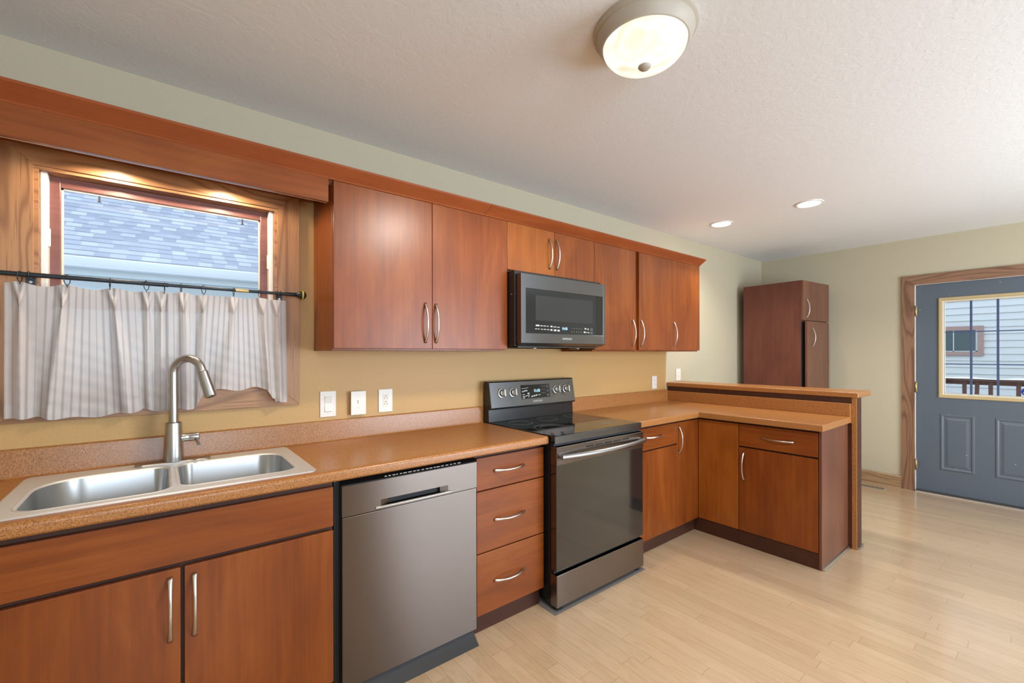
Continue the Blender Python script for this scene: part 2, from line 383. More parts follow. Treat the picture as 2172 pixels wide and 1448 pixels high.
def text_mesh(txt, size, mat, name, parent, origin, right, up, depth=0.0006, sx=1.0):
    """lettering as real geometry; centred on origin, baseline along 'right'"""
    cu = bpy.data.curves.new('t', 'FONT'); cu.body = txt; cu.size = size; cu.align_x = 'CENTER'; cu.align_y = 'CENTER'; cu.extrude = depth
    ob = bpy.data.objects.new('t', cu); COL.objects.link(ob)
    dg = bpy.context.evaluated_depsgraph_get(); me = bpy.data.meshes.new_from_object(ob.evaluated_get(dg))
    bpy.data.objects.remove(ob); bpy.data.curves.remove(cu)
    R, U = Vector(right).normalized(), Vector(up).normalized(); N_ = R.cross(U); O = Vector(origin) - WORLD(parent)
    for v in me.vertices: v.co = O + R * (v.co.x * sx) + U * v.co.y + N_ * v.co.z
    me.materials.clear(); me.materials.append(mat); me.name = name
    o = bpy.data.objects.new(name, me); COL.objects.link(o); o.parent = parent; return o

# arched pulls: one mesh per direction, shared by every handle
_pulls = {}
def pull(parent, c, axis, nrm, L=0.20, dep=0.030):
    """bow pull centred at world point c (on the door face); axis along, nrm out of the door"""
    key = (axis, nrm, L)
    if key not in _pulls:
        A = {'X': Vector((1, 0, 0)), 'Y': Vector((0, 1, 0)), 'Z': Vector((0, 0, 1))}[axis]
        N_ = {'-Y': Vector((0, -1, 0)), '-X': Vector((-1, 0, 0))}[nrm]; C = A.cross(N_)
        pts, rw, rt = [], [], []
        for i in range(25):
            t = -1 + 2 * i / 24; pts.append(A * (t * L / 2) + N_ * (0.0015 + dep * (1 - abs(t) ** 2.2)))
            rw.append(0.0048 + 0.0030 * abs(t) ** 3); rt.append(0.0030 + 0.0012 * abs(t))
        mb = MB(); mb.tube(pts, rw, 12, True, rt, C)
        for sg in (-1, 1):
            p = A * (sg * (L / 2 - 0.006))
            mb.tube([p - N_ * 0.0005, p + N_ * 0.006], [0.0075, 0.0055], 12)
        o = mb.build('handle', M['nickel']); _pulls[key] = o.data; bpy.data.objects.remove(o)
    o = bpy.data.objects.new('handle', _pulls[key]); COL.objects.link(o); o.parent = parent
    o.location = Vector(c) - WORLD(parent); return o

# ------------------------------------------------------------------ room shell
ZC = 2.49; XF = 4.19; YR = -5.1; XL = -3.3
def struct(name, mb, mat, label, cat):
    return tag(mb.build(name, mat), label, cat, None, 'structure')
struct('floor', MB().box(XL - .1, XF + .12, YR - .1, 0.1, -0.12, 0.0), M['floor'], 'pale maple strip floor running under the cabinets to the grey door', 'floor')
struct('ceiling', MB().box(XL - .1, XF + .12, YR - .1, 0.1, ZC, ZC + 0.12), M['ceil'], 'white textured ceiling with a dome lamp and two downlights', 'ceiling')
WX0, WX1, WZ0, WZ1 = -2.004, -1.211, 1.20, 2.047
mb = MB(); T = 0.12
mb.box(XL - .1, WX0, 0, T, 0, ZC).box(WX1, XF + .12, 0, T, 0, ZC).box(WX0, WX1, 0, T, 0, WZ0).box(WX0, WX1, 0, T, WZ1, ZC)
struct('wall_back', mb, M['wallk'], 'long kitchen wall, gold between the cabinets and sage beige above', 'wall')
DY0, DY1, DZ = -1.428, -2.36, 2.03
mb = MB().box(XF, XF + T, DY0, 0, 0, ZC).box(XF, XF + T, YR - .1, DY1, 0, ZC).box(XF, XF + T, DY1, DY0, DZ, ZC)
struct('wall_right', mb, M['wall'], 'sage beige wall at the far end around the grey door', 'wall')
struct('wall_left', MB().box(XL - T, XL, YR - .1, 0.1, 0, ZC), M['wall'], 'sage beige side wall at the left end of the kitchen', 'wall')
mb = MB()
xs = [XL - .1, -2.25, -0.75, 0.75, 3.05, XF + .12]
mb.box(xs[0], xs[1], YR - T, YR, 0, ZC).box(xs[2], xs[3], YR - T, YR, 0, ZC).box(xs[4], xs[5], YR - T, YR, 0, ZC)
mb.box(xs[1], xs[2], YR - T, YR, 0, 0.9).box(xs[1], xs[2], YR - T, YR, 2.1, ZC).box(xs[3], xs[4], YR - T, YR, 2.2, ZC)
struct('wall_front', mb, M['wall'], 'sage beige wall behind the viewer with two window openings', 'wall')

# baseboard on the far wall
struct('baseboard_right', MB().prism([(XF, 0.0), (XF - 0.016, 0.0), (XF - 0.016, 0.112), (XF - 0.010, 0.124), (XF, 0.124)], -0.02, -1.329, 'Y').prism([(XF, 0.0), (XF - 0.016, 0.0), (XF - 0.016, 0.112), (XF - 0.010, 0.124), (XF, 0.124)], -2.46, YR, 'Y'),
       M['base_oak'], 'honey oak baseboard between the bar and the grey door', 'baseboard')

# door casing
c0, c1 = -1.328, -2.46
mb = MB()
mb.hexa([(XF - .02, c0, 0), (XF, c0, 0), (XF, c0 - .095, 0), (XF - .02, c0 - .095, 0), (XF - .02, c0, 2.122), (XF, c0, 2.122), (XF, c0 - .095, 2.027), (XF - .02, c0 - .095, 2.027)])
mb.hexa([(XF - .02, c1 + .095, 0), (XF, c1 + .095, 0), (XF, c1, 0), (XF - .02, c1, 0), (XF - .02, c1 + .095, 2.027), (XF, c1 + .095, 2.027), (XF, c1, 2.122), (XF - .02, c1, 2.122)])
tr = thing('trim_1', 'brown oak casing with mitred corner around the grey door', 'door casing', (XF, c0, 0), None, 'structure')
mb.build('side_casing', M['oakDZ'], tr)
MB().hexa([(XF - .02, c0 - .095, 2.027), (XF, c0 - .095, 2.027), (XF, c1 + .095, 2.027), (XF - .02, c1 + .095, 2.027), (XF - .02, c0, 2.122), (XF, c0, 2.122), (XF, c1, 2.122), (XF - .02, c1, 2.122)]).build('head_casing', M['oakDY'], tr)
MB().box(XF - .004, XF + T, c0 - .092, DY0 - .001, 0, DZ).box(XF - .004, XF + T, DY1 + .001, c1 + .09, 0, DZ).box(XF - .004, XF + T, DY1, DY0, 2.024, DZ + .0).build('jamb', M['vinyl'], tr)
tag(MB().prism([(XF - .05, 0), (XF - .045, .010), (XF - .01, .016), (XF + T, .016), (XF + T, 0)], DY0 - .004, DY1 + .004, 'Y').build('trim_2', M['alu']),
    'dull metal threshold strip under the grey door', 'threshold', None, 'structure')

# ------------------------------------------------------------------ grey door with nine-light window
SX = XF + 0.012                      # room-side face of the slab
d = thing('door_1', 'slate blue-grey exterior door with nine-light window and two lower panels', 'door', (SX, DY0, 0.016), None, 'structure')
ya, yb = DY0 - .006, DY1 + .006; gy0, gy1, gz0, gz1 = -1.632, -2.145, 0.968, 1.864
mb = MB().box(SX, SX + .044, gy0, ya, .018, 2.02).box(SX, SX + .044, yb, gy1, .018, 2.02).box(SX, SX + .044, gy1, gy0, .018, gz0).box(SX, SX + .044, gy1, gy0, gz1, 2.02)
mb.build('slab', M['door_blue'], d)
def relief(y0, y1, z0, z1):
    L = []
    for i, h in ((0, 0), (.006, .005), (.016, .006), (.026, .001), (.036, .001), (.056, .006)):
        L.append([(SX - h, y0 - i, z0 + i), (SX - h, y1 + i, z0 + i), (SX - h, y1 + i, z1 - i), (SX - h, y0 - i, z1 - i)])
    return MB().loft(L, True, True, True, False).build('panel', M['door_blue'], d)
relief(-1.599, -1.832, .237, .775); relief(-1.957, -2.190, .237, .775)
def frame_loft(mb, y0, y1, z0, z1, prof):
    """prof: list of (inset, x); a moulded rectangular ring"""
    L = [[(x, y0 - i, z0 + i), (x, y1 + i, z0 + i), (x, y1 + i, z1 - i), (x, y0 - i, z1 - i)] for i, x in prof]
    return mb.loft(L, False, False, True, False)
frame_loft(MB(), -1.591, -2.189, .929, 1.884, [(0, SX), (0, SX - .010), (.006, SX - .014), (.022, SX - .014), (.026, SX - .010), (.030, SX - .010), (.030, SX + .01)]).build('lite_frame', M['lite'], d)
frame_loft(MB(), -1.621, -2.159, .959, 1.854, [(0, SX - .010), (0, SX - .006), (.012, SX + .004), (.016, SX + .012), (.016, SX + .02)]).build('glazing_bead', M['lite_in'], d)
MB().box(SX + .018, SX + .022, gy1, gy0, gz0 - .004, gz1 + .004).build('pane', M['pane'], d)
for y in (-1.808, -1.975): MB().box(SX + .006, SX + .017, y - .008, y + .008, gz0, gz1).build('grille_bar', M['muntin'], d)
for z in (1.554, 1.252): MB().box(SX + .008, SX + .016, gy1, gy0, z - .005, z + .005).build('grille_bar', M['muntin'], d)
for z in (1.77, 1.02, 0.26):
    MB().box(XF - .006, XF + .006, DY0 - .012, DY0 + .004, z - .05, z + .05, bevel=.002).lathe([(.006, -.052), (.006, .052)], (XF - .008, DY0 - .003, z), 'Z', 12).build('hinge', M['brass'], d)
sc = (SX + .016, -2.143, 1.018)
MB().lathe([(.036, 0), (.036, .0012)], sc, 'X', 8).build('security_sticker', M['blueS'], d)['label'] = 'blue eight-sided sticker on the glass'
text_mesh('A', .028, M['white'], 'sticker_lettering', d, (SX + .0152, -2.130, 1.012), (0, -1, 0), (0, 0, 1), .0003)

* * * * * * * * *

Written instruction: Write out nothing but the lines from the start of the data through the line with "o = bpy.data.objects.new(name, me);". Leave out the pictures.

Task result:
Continue the Blender Python script for this scene: part 2, from line 383. More parts follow. Treat the picture as 2172 pixels wide and 1448 pixels high.
def text_mesh(txt, size, mat, name, parent, origin, right, up, depth=0.0006, sx=1.0):
    """lettering as real geometry; centred on origin, baseline along 'right'"""
    cu = bpy.data.curves.new('t', 'FONT'); cu.body = txt; cu.size = size; cu.align_x = 'CENTER'; cu.align_y = 'CENTER'; cu.extrude = depth
    ob = bpy.data.objects.new('t', cu); COL.objects.link(ob)
    dg = bpy.context.evaluated_depsgraph_get(); me = bpy.data.meshes.new_from_object(ob.evaluated_get(dg))
    bpy.data.objects.remove(ob); bpy.data.curves.remove(cu)
    R, U = Vector(right).normalized(), Vector(up).normalized(); N_ = R.cross(U); O = Vector(origin) - WORLD(parent)
    for v in me.vertices: v.co = O + R * (v.co.x * sx) + U * v.co.y + N_ * v.co.z
    me.materials.clear(); me.materials.append(mat); me.name = name
    o = bpy.data.objects.new(name, me); COL.objects.link(o); o.parent = parent; return o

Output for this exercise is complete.